The form, too, is shaped by this relationship. I’m not placing something in a space—I’m working with the space. The goal is to create a sense of complementarity, where the sculpture and its context bind together, almost invisibly, to define a new whole. When successful, it becomes more than a landmark—it becomes part of the spirit of the place.

4. Cracks and imperfections are central to your work, sometimes even gilded. How has your relationship with flaws evolved, and what do they represent for you as both metaphor and material?
S: Cracks and flaws are reminders of the inevitable: the unpredictable nature of life, the impermanence of all things—of thoughts, forms, emotions. In a way, they’re the sculptural version of “shit happens.” You can’t plan them, and that’s precisely what makes them real.
I’ve come to see these imperfections not as failures, but as traces of experience. Like a scar, they mark the passage of time. They tell a story. They show that something has lived, endured, maybe even broken—but not ended. There’s a quiet strength in that.
For me, they’re perfectly imperfect. Sometimes I choose to highlight them—gild them even—like in the Japanese tradition of kintsugi. It’s a way of honoring the wound, not hiding it.
The crack becomes a place of beauty, of transformation. It’s often where the soul of the piece reveals itself.
In the end, flaws remind us that what’s most human is also what’s most valuable: resilience, vulnerability, and the unique path each of us carries.
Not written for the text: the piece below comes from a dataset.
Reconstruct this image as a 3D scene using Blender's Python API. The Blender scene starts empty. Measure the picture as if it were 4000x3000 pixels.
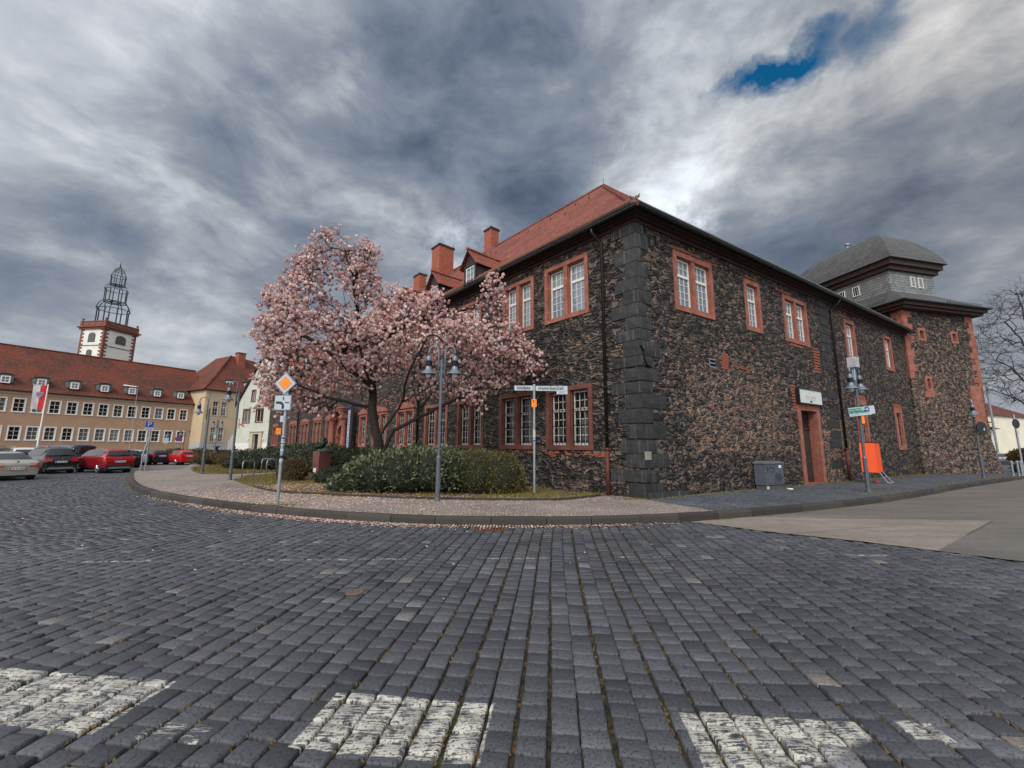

5. Your sculptures often seem suspended between motion and stillness. What kind of emotional or physical response do you hope to evoke in the viewer as they move around your work?
S: My sculptures are like meditations in movement—anchored in stillness, yet vibrating with invisible energy. I hope they invite the viewer into that space between: where the mind can drift, where time softens, and different frequencies of thought or feeling can emerge.
It’s like the ocean—still in its vastness, yet constantly alive on the surface. This paradox fascinates me: how solidity can feel weightless, how marble can seem to fly, how stainless steel can levitate. I’m drawn to those contradictions—where what seems heavy becomes light, where sadness quietly transforms into joy.
As people move around my work, I hope they feel this tension dissolve. The sculpture doesn’t shout—it resonates. I want them to experience a shift, not just in space but in perception. A gentle disorientation that opens up inner movement, even as the form itself remains still.